* **EXERCISE TASK**:
Tally the lines of the listing that contain the word "this", then give the total and nothing else.
········
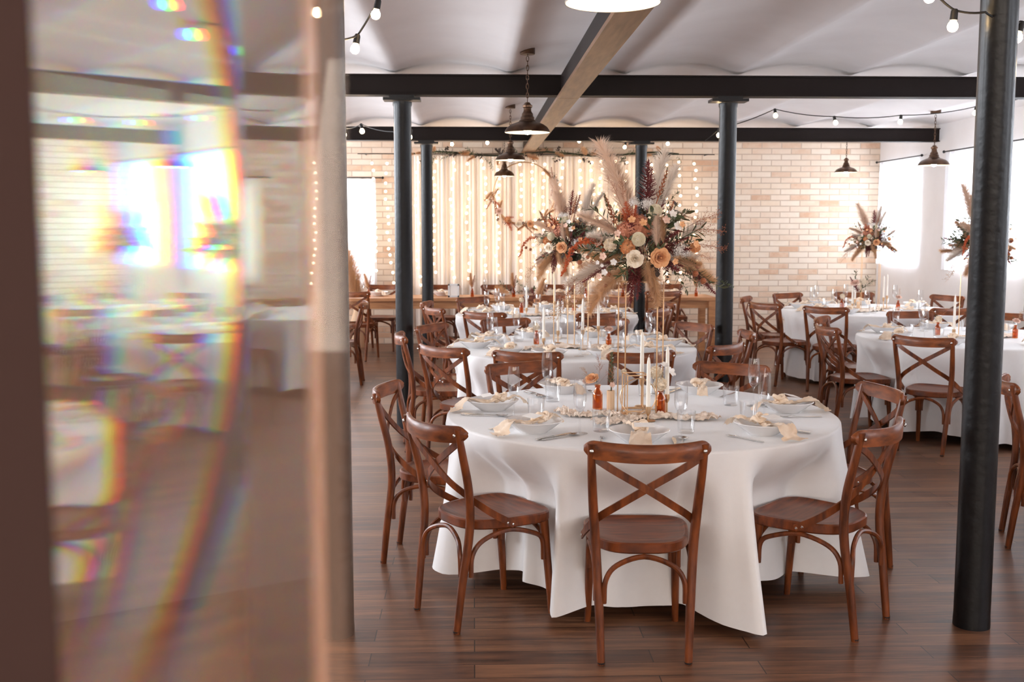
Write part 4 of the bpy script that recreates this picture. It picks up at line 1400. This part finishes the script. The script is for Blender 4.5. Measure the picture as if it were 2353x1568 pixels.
    # wispy grass
    for b, t, v, dy, ro in (((1540, 540), (1660, 500), 0, 0.0, 0), ((1550, 560), (1672, 552), 0, 0.02, 0.5), ((1540, 550), (1640, 465), 0, 0.05, 0.2), ((1555, 575), (1640, 580), 0, -0.08, 0.4), ((1400, 620), (1258, 690), 1, -0.02, 3.1),
                            ((1395, 615), (1275, 655), 0, 0.0, 3.3), ((1430, 480), (1410, 400), 0, -0.06, 2), ((1440, 490), (1425, 420), 0, -0.08, 1), ((1510, 500), (1600, 480), 0, -0.05, 0.1), ((1545, 540), (1630, 520), 1, 0.08, 0.3)):
        stem('grass', b, t, dy, dy - 0.03, v, ro, 1.05)
    # the far side of the bunch
    rr = random.Random(5)
    for i in range(34):
        a = rr.uniform(0.1, pi - 0.1); el = rr.uniform(-0.35, 1.1)
        d = Vector((cos(a) * cos(el), sin(a) * cos(el), sin(el)))
        k = ('tan', 'olive', 'green', 'spike', 'rose_cream', 'rose_peach', 'pale', 'green', 'carn_cream', 'olive')[i % 10]
        c = Vector((0, 0, 0.12))
        if k.startswith('rose') or k.startswith('carn'): flower(k, r, c + d * 0.17, d, 0.04)
        else: flower(k, r, c + d * 0.06, d, rr.uniform(0.2, 0.3))
    return r


M['darkbowl'] = mat('dark green floral foam', (44, 50, 34), 0.9)
ARR = Kind(make_arrangement)
Zb = TOPZ - 0.003
for (cx, cy), nm, rz, sc in ((T1, 'front table', 0.0, 1.0), (T2, 'middle table', 5.6, 0.92), (R2, 'table by the corner window', 6.0, 0.76), (R1, 'table behind the right black column', 0.4, 0.9)):
    STAND((cx, cy, Zb), ROT1 if nm == 'front table' else rz, 'tall brass rod flower stand on the ' + nm)
    ARR((cx, cy, Zb + STAND_H + 0.003), rz, 'pampas and rose arrangement on the stand of the ' + nm, None, sc)

# ------------------------------------------------------------------ candles, bottles and gauze on the table centres
def make_holder(h):
    r = thing('candle_holder', '', 'candle holder', (0, 0, 0), 0, 'brass candle holders')
    MB().lathe([(0, 0), (0.034, 0.0), (0.036, 0.003), (0.030, 0.006), (0.006, 0.009), (0.0, 0.009)], 24).build('base', 'gold', r)
    MB().lathe([(0.0045, 0.006), (0.0045, h - 0.04)], 12).build('stem', 'gold', r)
    MB().lathe([(0.0, h - 0.046), (0.0045, h - 0.044), (0.011, h - 0.032), (0.0135, h - 0.02), (0.0135, h), (0.0115, h), (0.0115, h - 0.018), (0, h - 0.02)], 18).build('cup', 'gold', r)
    return r


def make_taper(h):
    r = thing('taper_candle', '', 'candle', (0, 0, 0), 0, 'ivory taper candles')
    MB().lathe([(0, 0), (0.0108, 0.0), (0.0102, h * 0.5), (0.0085, h - 0.03), (0.005, h - 0.006), (0.0, h)], 16).build('body', 'wax', r)
    MB().tube([(0, 0, h - 0.003), (0.001, 0, h + 0.006), (0.003, 0, h + 0.011)], 0.0009, 5).build('wick', 'wax', r)
    return r


HOLD = {h: Kind(lambda h=h: make_holder(h)) for h in (0.07, 0.10, 0.15)}
TAPER = Kind(lambda: make_taper(0.255))


def candle(x, y, h, where):
    HOLD[h]((x, y, Zb), 0, 'slim brass candle holder ' + where)
    TAPER((x, y, Zb + h - 0.018), 0, 'ivory taper candle ' + where)


def make_bottle():
    r = thing('amber_bottle', '', 'bottle', (0, 0, 0), 0, 'small amber bottles')
    MB().lathe([(0, 0), (0.020, 0.0), (0.0225, 0.004), (0.0225, 0.066), (0.020, 0.076), (0.0125, 0.086), (0.0115, 0.10), (0.014, 0.103), (0.014, 0.108), (0.0105, 0.108), (0.010, 0.088), (0.019, 0.072), (0.020, 0.006), (0, 0.005)], 22).build('body', 'amber', r)
    return r


def make_ribbed():
    r = thing('ribbed_vase', '', 'vase', (0, 0, 0), 0, 'peach ribbed vases')
    rs = []
    for rad, z in ((0.018, 0.0), (0.019, 0.003), (0.019, 0.10), (0.0175, 0.10), (0.0175, 0.008)):
        rs.append([(rad * (1 + 0.05 * cos(14 * 2 * pi * j / 56)) * cos(2 * pi * j / 56), rad * (1 + 0.05 * cos(14 * 2 * pi * j / 56)) * sin(2 * pi * j / 56), z) for j in range(56)])
    MB().rings(rs).build('body', 'ribbed', r)
    return r


BOTTLE, RIBBED = Kind(make_bottle), Kind(make_ribbed)


def posy(x, y, z, items, label, group=None):
    r = thing('dried_posy', label, 'flowers', (x, y, z), 0, group)
    for kind, d, s, off in items:
        flower(kind, r, Vector(off), Vector(d), s)
    return r


def gauze(cx, cy, rz, L, W, label, seed):
    """crumpled gauze strip lying on the cloth"""
    NX, NY = 90, 26; vs = []
    for i in range(NX + 1):
        u = i / NX * 2 - 1
        for j in range(NY + 1):
            v = j / NY * 2 - 1
            x = u * L / 2 + 0.03 * noise.noise(Vector((u * 3, v * 2, seed)))
            y = v * W / 2 * (0.75 + 0.35 * noise.noise(Vector((u * 2.5, 0, seed + 5)))) + 0.05 * sin(u * 4 + seed)
            z = 0.004 + 0.030 * abs(noise.noise(Vector((u * 7, v * 4, seed + 9)))) + 0.018 * abs(noise.noise(Vector((u * 15, v * 11, seed))))
            vs.append((x, y, z))
    fs = [(i * (NY + 1) + j, (i + 1) * (NY + 1) + j, (i + 1) * (NY + 1) + j + 1, i * (NY + 1) + j + 1) for i in range(NX) for j in range(NY)]
    o = MB().add(vs, fs).build('gauze_runner', 'gauze', None, True, 180)
    o.location = (cx, cy, Zb); o.rotation_euler = (0, 0, rz)
    return tag(o, label, 'table runner', 'gauze runners')


def make_lantern():
    """brass wire frame with a ring in front"""
    r = thing('wire_lantern', '', 'lantern')
    mb = MB(); a, h = 0.052, 0.205
    for sx in (-1, 1):
        for sy in (-1, 1): mb.box((sx * a, sy * a, h / 2), (0.005, 0.005, h))
    for z in (0.0025, 0.03, h - 0.0025):
        for s in (-1, 1): mb.box((0, s * a, z), (2 * a, 0.005, 0.005)).box((s * a, 0, z), (0.005, 2 * a, 0.005))
    mb.build('frame', 'gold', r, False)
    MB().tube([(0.088 * cos(t), -a - 0.004, 0.1 + 0.088 * sin(t)) for t in [2 * pi * k / 40 for k in range(41)]], 0.0028, 6).build('ring', 'gold', r)
    MB().lathe([(0, 0.0), (0.115, 0.0), (0.117, 0.003), (0.113, 0.006), (0, 0.006)], 40, (0, 0, -0.004)).build('tray', 'gold', r)
    return r


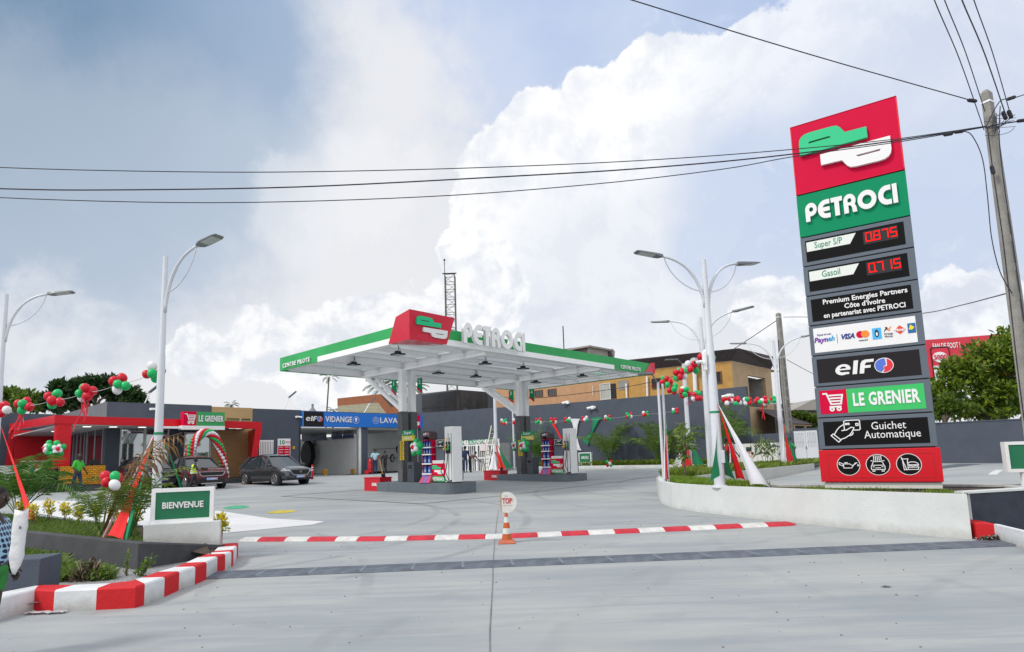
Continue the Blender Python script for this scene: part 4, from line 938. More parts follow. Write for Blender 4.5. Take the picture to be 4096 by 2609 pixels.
strokes([[(0,0),(.38,0)],[(0,-.07),(.36,-.07)]],.03,.001,REDPK,ps,face((.6*w_,-.034,z0+.84*h_),(1,0,0),(0,0,1)),'small_lines')
strokes([[(c_*.45*w_,-r_*.17),(c_*.45*w_+.26+.05*((r_*c_+r_)%2),-r_*.17)] for c_ in (0,1) for r_ in range(5)],.03,.001,SIGNW,ps,face((.12*w_,-.037,z0+.57*h_),(1,0,0),(0,0,1)),'small_lines')
PC=-2.6
xK,zK=fl(219,1663,PC);xR,zR=fl(1048,1689,PC);zP=(zK+zR)/2
yE=yS-.3
PR_=thing('red_portal','glossy red portal frame and flat canopy wrapped round the shop front','portal',F0+Rd*xK+Ld*PC,RZ)
LXp=xR-xK;LYp=yE-PC;BH=.46
PRZ=F0[2]
def bxr(b_,*a):b_.box(*a)
def wedge(b_,x0,y0,x1,y1,za,zb,h):
 P=[(x0,y0,za),(x1,y0,za if x1-x0<1 else zb),(x1,y1,zb),(x0,y1,zb if x1-x0<1 else za)]
 b_.add([(x,y,z_-h) for x,y,z_ in P]+P,[(0,3,2,1),(4,5,6,7),(0,1,5,4),(1,2,6,5),(2,3,7,6),(3,0,4,7)])
zKp=zK+.03;zEp=zK+.33;BH=.42
bb=MB();wedge(bb,0,0,LXp,.25,zKp,zR,BH);wedge(bb,0,.25,.25,LYp,zKp,zEp,BH)
def slant(b_,x_top0,x_top1,x_bot0,x_bot1,y0,y1,z0,z1):
 b_.add([(x_bot0,y0,z0),(x_bot1,y0,z0),(x_bot1,y1,z0),(x_bot0,y1,z0),(x_top0,y0,z1),(x_top1,y0,z1),(x_top1,y1,z1),(x_top0,y1,z1)],
  [(0,3,2,1),(4,5,6,7),(0,1,5,4),(1,2,6,5),(2,3,7,6),(3,0,4,7)])
fo,fi,fi1,bi_=fl(1016,1860,PC)[0]-xK,fl(1022,1705,PC)[0]-xK,fl(995,1860,PC)[0]-xK,fl(991,1800,0)[0]-xK;zt_=zR-BH
bb.add([(fi1,0,.3),(fo,0,.3),(bi_+.22,-PC-.02,.3),(bi_,-PC-.02,.3),(fi,0,zt_),(LXp,0,zt_),(bi_+.30,-PC-.02,zt_),(bi_,-PC-.02,zt_)],[(0,3,2,1),(4,5,6,7),(0,1,5,4),(1,2,6,5),(2,3,7,6),(3,0,4,7)])
bb.build('red_beam',RED,PR_)
bb=MB()
slant(bb,0,.3,-.12,.2,LYp-.12,LYp,.2,zEp-BH)
bb.box(.3,LYp-.12,.2,XC-xK+.0,LYp,zEp-BH);bb.build('red_end_wall',RED,PR_)
bb=MB();bb.box(.12,.05,1.1,.75,.60,zP-BH+.1);bb.build('red_column',RED,PR_)
bb=MB();bb.box(-.25,-.2,-.6,1.05,.85,1.1);bb.build('black_pedestal',mat('pedestal_black',(.02,.02,.024),.3,var=.1),PR_)
bb=MB();bb.box(.25,.25,zP-BH+.02,LXp-.02,-PC,zP-BH+.08);bb.box(.25,-PC,zP-BH+.02,XC-xK,LYp,zP-BH+.08);bb.build('soffit',WHITE,PR_)
LIT=mat('downlight',(.9,.9,.9),.4,var=0,emit=((1,.97,.92),1.3))
for (px,py) in ((470,1706),(835,1709),(981,1705),(318,1690),(178,1698),(135,1707),(520,1696)):
 pass
for x,y in ((1.6,1.0),(4.2,1.0),(7.3,1.0),(9.2,1.0),(LXp-.9,1.2),(1.2,4.0),(1.2,6.2),(2.8,1.0)):
 bb=MB();bb.box(x-.16,y-.16,zP-BH-.005,x+.16,y+.16,zP-BH+.015);bb.build('downlight',LIT,PR_)
pf=thing('shop_platform','dark tiled raised platform running along the shop front','platform',F0+Rd*XC,RZ)
bb=MB();bb.box(-1.6,-3.9,-.6,-8.0-XC,-.11,.22);bb.box(-1.6,-.11,-.6,-.05,yE+3,.22);bb.box(-14,1.8,-.6,-1.6,yE+3,.22)
bb.build('tiled_platform',mat('dark_tile',(.055,.060,.072),.5,var=.15,vscale=2),pf)
bb=MB()
for k in range(9):bb.box(-1.5+k*1.05,-3.912,-.5,-1.48+k*1.05,-3.901,.19)
bb.build('tile_joints',mat('joint',(.12,.12,.13),.9,var=0),pf)
c_=PC-.55;x0,z0,x1,z1=rect(735,1648,899,1704,c_)
xs_=fl(786,1680,c_)[0]
sg=thing('shop_sign','red and green box sign LE GRENIER with a shopping cart above the entrance','shop sign',F0+Rd*x0+Ld*c_,RZ)
W_=x1-x0;H_=z1-z0;X_=xs_-x0
bb=MB();bb.box(0,0,z0,X_,.5,z1);bb.build('red_box',REDPK,sg);bb=MB();bb.box(X_,0,z0,W_,.5,z1);bb.build('green_box',mat('sign_green',(.03,.33,.10),.45,var=.03),sg)
bb=MB();bb.box(-.1,-.05,z0-.22,W_,.5,z0-.001);bb.beam((-1.0,.3,z0-.1),(-.1,.3,z0-.1),.4,.12);bb.build('sign_base',METW,sg)
cart(sg,face((X_*.5,-.012,(z0+z1)/2),(1,0,0),(0,0,1)),H_*.82)
text('LE GRENIER',.8*H_*.72,SIGNW,sg,face(((X_+W_)/2,-.03,(z0+z1)/2),(1,0,0),(0,0,1)),'shop_name',ext=.015,bold=.015,width=(W_-X_)*.88,space=1.08)
BLUE=mat('sign_blue',(.004,.16,.62),.4,var=.03)
bs=thing('service_sign','long blue fascia sign reading VIDANGE and LAVAGE over the service bays','sign',F0+Rd*-5.15+Ld*-.25,RZ)
BL=XE+5.15;z0,z1=3.50,4.56
bb=MB();bb.box(0,0,z0,BL,.24,z1);bb.build('blue_fascia',BLUE,bs)
bb=MB();bb.box(0,-.004,z0,.06,0,z1);bb.build('light_edge',mat('light_blue',(.12,.36,.80),.4,var=0),bs)
def bx(px): return fl(px,1690,-.25)[0]+5.15
e0,e1=bx(1214),bx(1294)
bb=MB();bb.box(e0,-.03,z0+.02,e1,-.001,z1-.02);o=bb.build('black_brand_panel',mat('elf_black',(.03,.026,.03),.35),bs)
elf(o,face((e0+.16,-.04,(z0+z1)/2),(1,0,0),(0,0,1)),.41)
def btxt(s_,a,b_):text(s_,.58,SIGNW,bs,face(((bx(a)+bx(b_))/2,-.03,(z0+z1)/2),(1,0,0),(0,0,1)),'service_name',ext=.012,bold=.010,width=bx(b_)-bx(a),space=1.05)
btxt('VIDANGE',1301,1408);btxt('LAVAGE',1519,1623)
for px in (1424,1503):
 T=face((bx(px),-.012,(z0+z1)/2),(1,0,0),(0,0,1))
 flat([arc(0,0,.27,0,360,30)[:-1],arc(0,0,.25,0,360,30)[:-1]],.002,SIGNW,bs,T,'icon_ring')
 if px==1424:flat([arc(0,.07,.11,0,180,10)+[(0,-.20)]],.002,SIGNW,bs,T,'oil_drop')
 else:strokes([[(-.12,-.1),(-.12,.02),(-.08,.10),(.08,.10),(.12,.02),(.12,-.1),(-.12,-.1)],[(-.12,.02),(.12,.02)],[(-.09,.14),(-.09,.2)],[(0,.14),(0,.2)],[(.09,.14),(.09,.2)]],.018,.002,SIGNW,bs,T,'car_symbol')
e0,e1=bx(1627),bx(1680)
bb=MB();bb.box(e0,-.03,z0+.02,e1,-.001,z1-.02);o=bb.build('red_logo_panel',REDPK,bs)
pp((e1-e0)*1.05,1.05,o,face(((e0+e1)/2,-.05,(z0+z1)/2),(1,0,0),(0,0,1)),ext=.012)
PWALL=mat('bay_white_tile',(.80,.81,.80),.5,var=.05,vscale=3)
bb=MB();bb.box(-.42,.1,GZ,-.2,9,2.95);bb.box(-.42,.02,GZ,-.2,.3,3.5);bb.box(5.1,.1,GZ,5.3,9,3.5);bb.build('bay_wall',PWALL,st)
bb=MB();bb.box(-.20,-.02,GZ,.35,.3,3.5);bb.box(5.3,-.02,GZ,XE,6,3.5);bb.box(-5.3,-.0,GZ,-5.15,9,3.5);bb.build('bay_pillar',DGREY,st)
bb=MB();bb.box(-5.1,.3,3.36,5.1,8.8,3.46);bb.build('bay_ceiling',mat('ceiling_grey',(.6,.6,.6),.8),st)
bb=MB();bb.box(-.46,6.2,2.3,-.18,6.6,3.36);bb.box(-.46,5.8,2.95,-.18,8.6,3.36);bb.build('bay_lintel',mat('beige_paint',(.35,.34,.31),.8),st)
NB_=mat('board_navy',(.01,.04,.16),.5,var=0);BG=mat('board_grey',(.18,.19,.23),.6,var=0)
for k,(ya,yb,s_) in enumerate(((8.4,4.6,'SERVICES'),(3.7,2.2,'4x4'),(2.1,.6,'FOURGON'))):
 bb=MB();bb.box(-.50,yb,2.72,-.46,ya,3.34);o=bb.build('price_board',BG,st)
 bb=MB();bb.box(-.512,yb+.05,2.76,-.5,ya-.05,2.98);bb.build('navy_band',NB_,o)
 text(s_,.22,MATTE,o,face((-.502,(ya+yb)/2,3.16),(0,-1,0),(0,0,1)),'board_lettering',ext=.002)
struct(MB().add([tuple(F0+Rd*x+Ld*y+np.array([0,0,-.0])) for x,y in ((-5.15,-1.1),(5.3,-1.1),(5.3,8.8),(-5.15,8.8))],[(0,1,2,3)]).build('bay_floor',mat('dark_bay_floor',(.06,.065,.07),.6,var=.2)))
ya,za=sl(1226,1822,-.42)
br=thing('wash_brush','large round black wash brush standing against the white wall of the left service bay','brush',F0+Rd*-.75+Ld*7.0+np.array([0,0,GZ]),RZ)
bb=MB();c_z=1.75;P_=[(-.18,.0),(-.18,.85),(-.1,.98),(.1,.98),(.18,.85),(.18,.0)]
V_=[(x,r*math.cos(2*PI*k/24),c_z+r*math.sin(2*PI*k/24)*1.15) for x,r in P_[1:-1] for k in range(24)]
bb.add(V_,[(i*24+k,i*24+(k+1)%24,(i+1)*24+(k+1)%24,(i+1)*24+k) for i in range(3) for k in range(24)]+[tuple(range(24)),tuple(72+k for k in range(24))]);bb.build('bristle_disc',MATTE,br)
bb=MB();bb.box(-.12,-.1,0,.12,.1,c_z-.9);bb.build('stand',STEEL,br)
for (z_,ya,yb) in ((1.95,6.3,1.5),(1.15,7,2)):
 bb=MB();bb.tube([(5.06,ya,z_),(5.06,yb,z_)],.025,6);bb.build('wall_pipe',STEEL,st)
for px,py,lab in ((1573,1833,'coiled black hose hanging low on the right bay wall'),(1597,1797,'coiled black hose hanging high on the right bay wall, nearest the pump column')):
 y_,z_=sl(px,py,5.05);hr=thing('hose_coil',lab,'hose',F0+Rd*5.0+Ld*y_+np.array([0,0,z_]),RZ,'hoses on the bay wall')
 bb=MB()
 for k in range(3):bb.tube([(-.02-.03*k,(.22+.02*k)*math.cos(a*PI/10),(.27+.02*k)*math.sin(a*PI/10)) for a in range(21)],.022,6,cap=False)
 bb.build('hose_loops',MATTE,hr,smooth=True)
 bb=MB();bb.box(-.1,-.06,.2,.04,.06,.36);bb.build('hook',mat('hook_blue',(.02,.07,.3),.5,var=0),hr)
for px,py,c_,lab in ((1190,1668,0,'white security camera left of the blue service sign'),(614,1637,0,'white round security camera high on the shop parapet, half behind the lamp pole')):
 x_,z_=fl(px,py,c_);cm=thing('security_camera',lab,'camera',F0+Rd*x_+Ld*-.02+np.array([0,0,z_]),RZ)
 bb=MB();bb.box(-.06,-.1,-.06,.06,0,.06);bb.tube([(-.02,-.08,0),(-.25,-.25,-.02)],.07,10);bb.tube([(.02,-.08,.0),(.2,-.25,-.04)],.06,10);bb.build('body',METW,cm)
x_,z_=fl(1173,1791,0);bb=MB();bb.box(x_-.08,-.09,z_-.1,x_+.08,0,z_+.1);bb.build('yellow_wall_box',mat('box_yellow',(.6,.35,.02),.5,var=0),st)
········
* **FULL ANSWER**:
2